O crente vê-se sufocado pela água salgada da dúvida que o oceano lhe lança, sem cessar, à boca; do mesmo modo existe a dúvida do incrédulo quanto à sua descrença, quanto à totalidade do mundo que ele se resolveu a declarar como sendo o todo. Jamais conseguirá certeza plena sobre a globalidade do que viu e declarou como o todo, mas continuará sob a ameaça de que – quem sabe?, – a Fé a represente, no fim, a realidade. Portanto, como o crente se vê ameaçado sem cessar pela descrença, obrigado a ter nela sua perene provação, assim a Fé representa a ameaça e a tentação do incréu, dentro do seu universo aparentemente fechado e completo.
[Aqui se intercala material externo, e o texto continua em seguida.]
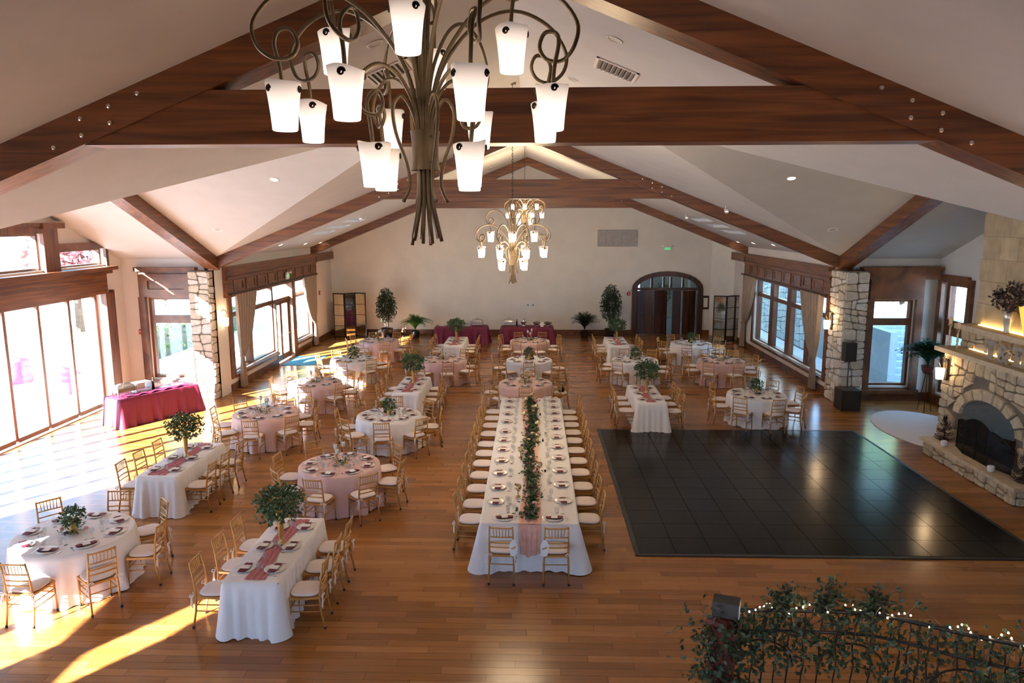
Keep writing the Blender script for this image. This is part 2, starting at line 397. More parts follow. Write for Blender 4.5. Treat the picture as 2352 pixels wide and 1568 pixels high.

Em uma palavra, não existe escapatória ao dilema da existência humana. Quem quiser fugir das incertezas da Fé, terá de experimentar as incertezas da descrença que, por sua vez, jamais conseguirá dizer sem sombra de dúvida que a Fé não se cobre com a Verdade. Somente na recusa da Fé revela-se a irrecusabilidade da Fé.
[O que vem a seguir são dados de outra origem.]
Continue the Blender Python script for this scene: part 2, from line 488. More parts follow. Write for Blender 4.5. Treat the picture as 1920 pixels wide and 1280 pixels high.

Talvez convenha, neste ponto, citar uma estória judaica escrita por Martin Buber; nela aparece com clareza o citado dilema da existência humana:
Um dos “iluministas”, homem estudado, ouvira falar de Berditschewer. Foi à sua procura com o fito de comprar uma discussão, como era do seu feitio, e arrasar suas provas ultrapassadas da verdade da Fé. Ao entrar no quarto do Zaddik viu-o, de livro à mão, indo e vindo, mergulhado em entusiásticas reflexões. Nem pareceu dar pela chegada do visitante. Finalmente deteve-se, olhou para ele superficialmente e disse: ‘E, contudo, talvez seja verdade’. O sábio, em vão, tentou fincar pé, defendendo sua dignidade própria. Não o conseguiu. Sentiu os joelhos chocalharem, tão terrível era o aspecto do Zaddik, tão horrível de se ouvir a sua singela frase. Mas o rabi Levi Jizchak voltou-se para ele e lhe disse, sereno: ‘Meu filho, os grandes da Torá, com os quais disputaste, desperdiçaram palavras; riste deles, ao te afastares. Não foram capazes de colocar Deus e o seu Reino sobre a mesa, diante de ti; eu também sou incapaz. Mas, meu filho, reflete: talvez seja verdade’. O iluminista concentrou todas as forças para revidar; mas aquele terrível ‘talvez’, a ecoar sem cessar, quebrou-lhe qualquer resistência.[1]
Apesar da imagem estranha, temos aqui uma descrição muito precisa da situação do homem frente ao “problema Deus”. Ninguém é capaz de servir aos outros um “cardápio”, um manual sobre Deus e o seu Reino, e nem o próprio crente pode ter algo assim para si mesmo. Mas, por mais que se possa querer justificar a descrença com isso, permanece de pé o horror daquele “talvez seja verdade”. O “talvez” representa o inevitável ataque do qual é impossível escapar, o qual é preciso experimentar; com a recusa, aparece a irrecusabilidade da Fé. Em outras palavras: crente e incrédulo, cada qual a seu modo, participam da dúvida e da Fé, caso não se ocultem de si mesmos e da verdade da sua existência. Nenhum é capaz de evadir-se completamente à dúvida; nenhum pode escapar totalmente da Fé. Para um, a Fé torna-se presente contra a dúvida; para outro, pela dúvida e em forma de dúvida.
*Fim da citação de RATZINGER
* RATZINGER, Joseph. Introdução ao Cristianismo. São Paulo: Loyola, 2012, p. 31-36.
Nota:
[1] M. BUBER, Werke III, Munique-Heidelberg, 1963, 348.